Grief can emotionally overwhelm us at times … it has been likened to a temporary state of insanity. The pain of grief can distort our reality, making life seem unreal and dream-like. Our thoughts become confused and delusional. Our beliefs about life and faith are challenged. After my mother died, I had countless dreams that she was still alive and just ‘away’ with no known address. She would always come back home and then I would wake up ~ believing she was still mortal. It would take me a few minutes to realize my reality. Loving memories, over time, helped ameliorate my pain and released me from the insaneness of grief. I still grieve her loss, but it is now with a tender and comfortable pain.

Growth and transformation can emerge with the anguish of grief. Why? Because grief and other disruptive life events force choice points for expanding our consciousness and creating new patterns of living. Through our thoughts, emotions and behaviors, we forge a new sense of self and life is re-created.

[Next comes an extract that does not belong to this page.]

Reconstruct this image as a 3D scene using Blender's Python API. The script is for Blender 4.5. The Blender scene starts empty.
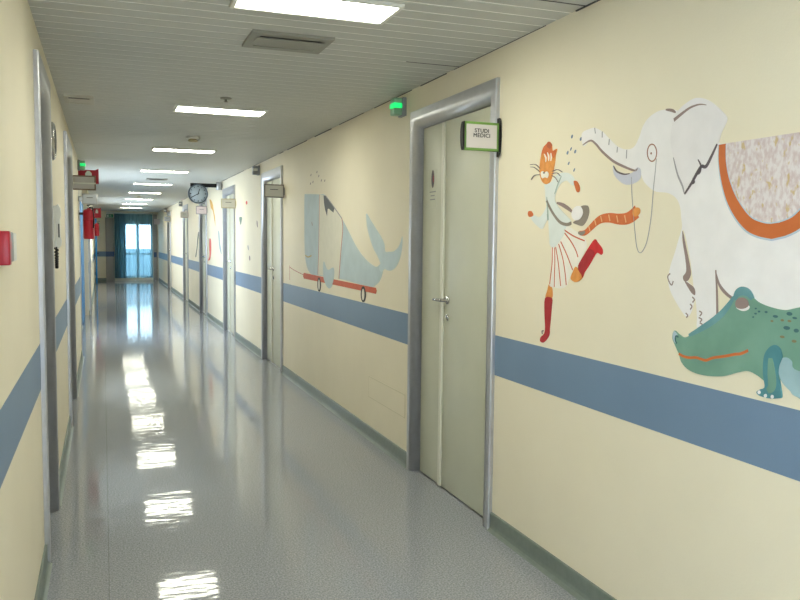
import bpy, bmesh, math, random
from mathutils import Vector, Matrix
random.seed(4)
S = 0.9                                   # survey units -> metres
C = bpy.context.scene.collection
sc = bpy.context.scene

# ------------------------------------------------------------------ survey of the corridor (camera solve)
F = 790.0; PITCH = 0.07416; YAW = 0.35933; ROLL = 0.00999
XR = 1.97616*S; XL = -0.28864*S; EYE = 1.57573*S; H = 2.6*S
BT = 1.07497*S; BB = 0.85814*S; ZS = 0.098*S; YE = 31.4865*S; YB = -2.5*S
c_, s_ = math.cos, math.sin
FW = Vector((s_(YAW)*c_(PITCH), c_(YAW)*c_(PITCH), -s_(PITCH)))
R0 = Vector((c_(YAW), -s_(YAW), 0)); U0 = R0.cross(FW)
RT = c_(ROLL)*R0 + s_(ROLL)*U0; UP = -s_(ROLL)*R0 + c_(ROLL)*U0
def ray(px, py): return FW*F + RT*(px-400) + UP*(300-py)
def on_right(px, py):                      # where a measured point lies on the right-hand wall: (y, z)
    d = ray(px, py); t = XR/d.x
    return (t*d.y, EYE+t*d.z)
def at_depth(px, py, y):                   # (x, z) at a known distance along the corridor
    d = ray(px, py); t = y/d.y
    return (t*d.x, EYE+t*d.z)

# ------------------------------------------------------------------ materials
def lin(c):
    return tuple(((v/255)/12.92 if v/255 <= .04045 else ((v/255+.055)/1.055)**2.4) for v in c) + (1,)
MATS = {}
def mat(name, rgb, rough=.6, metal=0, spec=.4, bump=0, bscale=300, vary=0, vscale=4, emit=None, estr=0, stretch=None):
    if name in MATS: return MATS[name]
    m = bpy.data.materials.new(name); m.use_nodes = True
    nt = m.node_tree; b = nt.nodes['Principled BSDF']
    b.inputs['Base Color'].default_value = lin(rgb)
    b.inputs['Roughness'].default_value = rough; b.inputs['Metallic'].default_value = metal
    b.inputs['Specular IOR Level'].default_value = spec
    tc = nt.nodes.new('ShaderNodeTexCoord'); src = tc.outputs['Object']
    if stretch:
        mp = nt.nodes.new('ShaderNodeMapping'); mp.inputs['Scale'].default_value = stretch
        nt.links.new(src, mp.inputs['Vector']); src = mp.outputs['Vector']
    if vary:
        n = nt.nodes.new('ShaderNodeTexNoise'); n.inputs['Scale'].default_value = vscale; n.inputs['Detail'].default_value = 5
        r = nt.nodes.new('ShaderNodeValToRGB')
        lo = tuple(max(0, v-vary) for v in rgb); hi = tuple(min(255, v+vary) for v in rgb)
        r.color_ramp.elements[0].color = lin(lo); r.color_ramp.elements[1].color = lin(hi)
        r.color_ramp.elements[0].position = .3; r.color_ramp.elements[1].position = .7
        nt.links.new(src, n.inputs['Vector']); nt.links.new(n.outputs['Fac'], r.inputs['Fac'])
        nt.links.new(r.outputs['Color'], b.inputs['Base Color'])
    if bump:
        n = nt.nodes.new('ShaderNodeTexNoise'); n.inputs['Scale'].default_value = bscale; n.inputs['Detail'].default_value = 3
        bp = nt.nodes.new('ShaderNodeBump'); bp.inputs['Strength'].default_value = bump; bp.inputs['Distance'].default_value = .002
        nt.links.new(src, n.inputs['Vector']); nt.links.new(n.outputs['Fac'], bp.inputs['Height'])
        nt.links.new(bp.outputs['Normal'], b.inputs['Normal'])
    if emit:
        b.inputs['Emission Color'].default_value = lin(emit); b.inputs['Emission Strength'].default_value = estr
    MATS[name] = m
    return m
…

I’d like to believe that my new sense of self has chosen to incorporate the essence of my lost loved ones into my very being. That I carry within me the love that we shared when they were here with me ~ that they still walk alongside me and that their love for me is still very much alive. I can sense their energy, and I can feel their presence when I’m quiet and being mindful. Sometimes my mother comes to me in the lingering scent of a rose flower. Sometimes I find solitary feathers letting me know I am not alone. Sometimes a soft and cool breeze will caress my face when I’m lying so still and thinking about them. …that breeze almost feels like I’m being kissed, and I am left feeling happy, at peace, and grateful for their eternal love.

I wish for all my family, friends, and community, that your personal relationship with grief is filled with self-compassion, forgiveness, and faith. That when you walk alongside your grief, your loving memories will ease your pain … giving you peace, and hope for healing into wholeness. Blessings and love to all during this holiday season.